### [What you will do]
What follows is a listing; give it again exactly, in its entirety.

### [Recorded data]
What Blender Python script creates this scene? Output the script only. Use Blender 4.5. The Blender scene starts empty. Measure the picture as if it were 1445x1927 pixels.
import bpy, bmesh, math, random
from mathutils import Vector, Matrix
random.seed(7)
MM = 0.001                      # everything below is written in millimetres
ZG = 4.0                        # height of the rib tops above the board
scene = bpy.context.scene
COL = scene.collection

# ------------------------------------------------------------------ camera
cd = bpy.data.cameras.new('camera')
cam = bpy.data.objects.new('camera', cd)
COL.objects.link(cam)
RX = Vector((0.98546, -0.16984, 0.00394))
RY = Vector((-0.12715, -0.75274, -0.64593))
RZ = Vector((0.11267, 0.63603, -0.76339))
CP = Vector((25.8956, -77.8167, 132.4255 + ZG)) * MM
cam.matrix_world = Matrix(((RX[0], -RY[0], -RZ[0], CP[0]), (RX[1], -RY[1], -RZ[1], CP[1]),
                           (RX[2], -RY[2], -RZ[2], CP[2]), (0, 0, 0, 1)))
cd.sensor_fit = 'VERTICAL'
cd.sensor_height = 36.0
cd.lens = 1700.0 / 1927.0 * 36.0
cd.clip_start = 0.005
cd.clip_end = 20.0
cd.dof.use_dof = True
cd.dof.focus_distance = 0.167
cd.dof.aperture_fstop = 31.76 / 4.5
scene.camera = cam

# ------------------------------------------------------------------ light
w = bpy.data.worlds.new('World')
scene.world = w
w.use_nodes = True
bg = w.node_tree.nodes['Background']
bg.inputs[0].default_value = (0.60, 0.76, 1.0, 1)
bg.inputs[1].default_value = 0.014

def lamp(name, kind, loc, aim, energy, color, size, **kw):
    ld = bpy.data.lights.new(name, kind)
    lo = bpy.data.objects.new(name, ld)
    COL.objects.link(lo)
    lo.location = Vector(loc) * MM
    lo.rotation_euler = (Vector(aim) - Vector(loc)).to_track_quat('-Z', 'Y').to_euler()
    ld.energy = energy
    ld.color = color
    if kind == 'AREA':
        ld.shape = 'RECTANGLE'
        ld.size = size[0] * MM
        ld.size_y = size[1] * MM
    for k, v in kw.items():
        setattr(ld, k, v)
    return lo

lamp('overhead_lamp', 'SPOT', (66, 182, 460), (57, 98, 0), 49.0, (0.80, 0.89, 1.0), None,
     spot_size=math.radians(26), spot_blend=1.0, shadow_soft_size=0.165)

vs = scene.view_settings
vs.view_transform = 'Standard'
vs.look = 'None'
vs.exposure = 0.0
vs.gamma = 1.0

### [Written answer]
What Blender Python script creates this scene? Output the script only. Use Blender 4.5. The Blender scene starts empty. Measure the picture as if it were 1445x1927 pixels.
import bpy, bmesh, math, random
from mathutils import Vector, Matrix
random.seed(7)
MM = 0.001                      # everything below is written in millimetres
ZG = 4.0                        # height of the rib tops above the board
scene = bpy.context.scene
COL = scene.collection

# ------------------------------------------------------------------ camera
cd = bpy.data.cameras.new('camera')
cam = bpy.data.objects.new('camera', cd)
COL.objects.link(cam)
RX = Vector((0.98546, -0.16984, 0.00394))
RY = Vector((-0.12715, -0.75274, -0.64593))
RZ = Vector((0.11267, 0.63603, -0.76339))
CP = Vector((25.8956, -77.8167, 132.4255 + ZG)) * MM
cam.matrix_world = Matrix(((RX[0], -RY[0], -RZ[0], CP[0]), (RX[1], -RY[1], -RZ[1], CP[1]),
                           (RX[2], -RY[2], -RZ[2], CP[2]), (0, 0, 0, 1)))
cd.sensor_fit = 'VERTICAL'
cd.sensor_height = 36.0
cd.lens = 1700.0 / 1927.0 * 36.0
cd.clip_start = 0.005
cd.clip_end = 20.0
cd.dof.use_dof = True
cd.dof.focus_distance = 0.167
cd.dof.aperture_fstop = 31.76 / 4.5
scene.camera = cam

# ------------------------------------------------------------------ light
w = bpy.data.worlds.new('World')
scene.world = w
w.use_nodes = True
bg = w.node_tree.nodes['Background']
bg.inputs[0].default_value = (0.60, 0.76, 1.0, 1)
bg.inputs[1].default_value = 0.014

def lamp(name, kind, loc, aim, energy, color, size, **kw):
    ld = bpy.data.lights.new(name, kind)
    lo = bpy.data.objects.new(name, ld)
    COL.objects.link(lo)
    lo.location = Vector(loc) * MM
    lo.rotation_euler = (Vector(aim) - Vector(loc)).to_track_quat('-Z', 'Y').to_euler()
    ld.energy = energy
    ld.color = color
    if kind == 'AREA':
        ld.shape = 'RECTANGLE'
        ld.size = size[0] * MM
        ld.size_y = size[1] * MM
    for k, v in kw.items():
        setattr(ld, k, v)
    return lo

lamp('overhead_lamp', 'SPOT', (66, 182, 460), (57, 98, 0), 49.0, (0.80, 0.89, 1.0), None,
     spot_size=math.radians(26), spot_blend=1.0, shadow_soft_size=0.165)

vs = scene.view_settings
vs.view_transform = 'Standard'
vs.look = 'None'
vs.exposure = 0.0
vs.gamma = 1.0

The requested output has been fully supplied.